In campaigning for justice for my people I have never liked talking about reparations because I have no wish to seem grasping and if our islands our returned to us, together with a binding self-determination referendum, I would rather think about the future. However, I am quite prepared to talk about reparations to use this as leverage if the current UK Government continues to treat us as if we do not exist. In this I was shocked to read the comments of the Government Minister in the Lords, Baroness Champman responding to reparations amendments last week.
The UN Committee on the Elimination of Racial Discrimination raised concerns about compensation on 2 December and Lords Morrow and Lilley responded by tabling reparations amendments to the Diego Garcia Bill.
Baroness Champman summarily dismissed these saying ‘the claims of Chagossians in relation to their removal from the archipelago have been definitively settled through the payments made under the 1982 settlement. This and successive Governments have made it clear that there is no basis for any further claim for reparations or compensation.’
This is extraordinary.
In the first instance, the Baroness Chapman completely misses the point that reparations payments would not just pertain to our forced removal between 1968 and 1973 but the withholding of our homeland from us from 1973 until the present. They would have to look at the cost to us economically, socially and culturally of being deprived our home until it is restored to us.
In the second instance, the payments made in 1982 were made in the context of the UK Government refusing to accept any liability, something that governments have since done by means of publicly expressing remorse for the actions of the UK Government between 1968 and 1973. Indeed, in this Baroness Chapman has played an important role, telling Parliament on 4 November: ‘this Government deeply regret the way the Chagossians were removed from the islands.’ The reparations that flow from admission of liability are necessarily of a wholly different scale to those associated with a denial of liability.
In the third instance, the above point is massively compounded by the fact that the Government is proposing paying the Mauritians a fantastically larger sum just to lease one of our islands, most say around £35 billion.
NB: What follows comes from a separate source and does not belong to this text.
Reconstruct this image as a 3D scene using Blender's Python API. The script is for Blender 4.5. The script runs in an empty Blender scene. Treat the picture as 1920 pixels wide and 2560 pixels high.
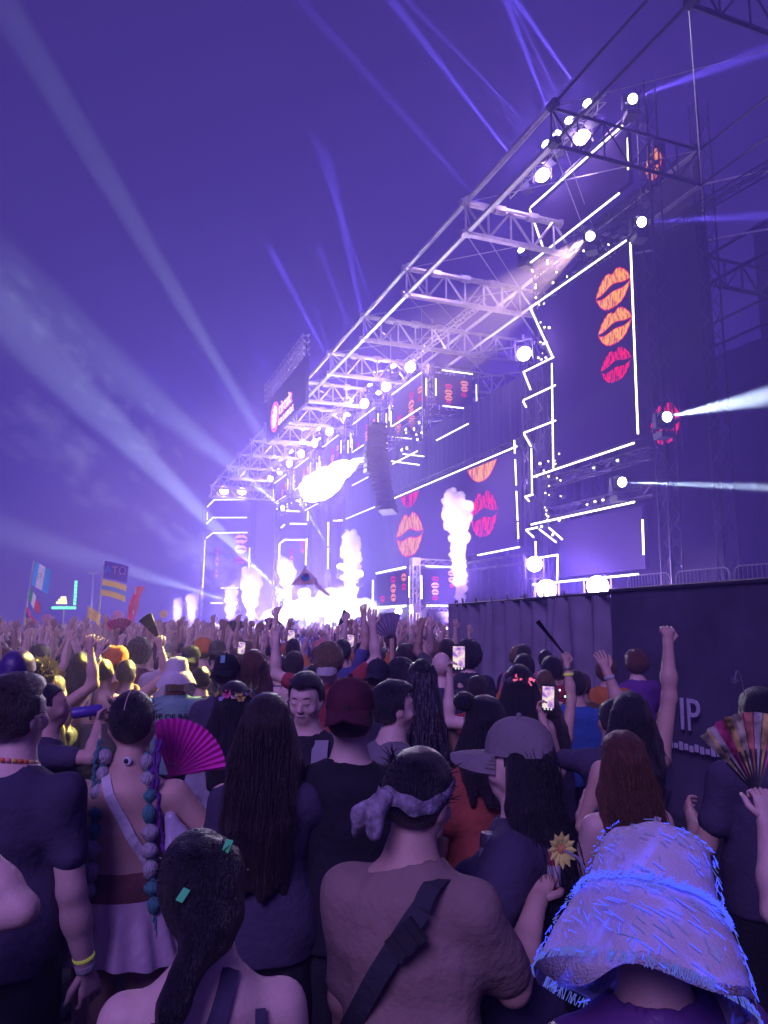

In this context, notwithstanding inflation, the £4 million provided in 1982 – much of which never reached the Chagossian people – plainly comes nowhere near what would be appropriate in terms of compensation for being deprived of our homeland for over fifty years.
In the fourth instance, this puts into focus the fact that if sovereignty transfers to Mauritius, and Mauritius does not immediately return our islands to us, it will necessarily be subject to a reparations liability until it does so. Of course, it already has a reparations liability in relation to us because of its complicity in our forced removal.
These are matters that need not become an issue if justice is done, our homeland is returned to us, and we are afforded full self-determination in relation to them.
In order to achieve this, the first step is for the House of Lords to reject the Diego Garcia Bill today.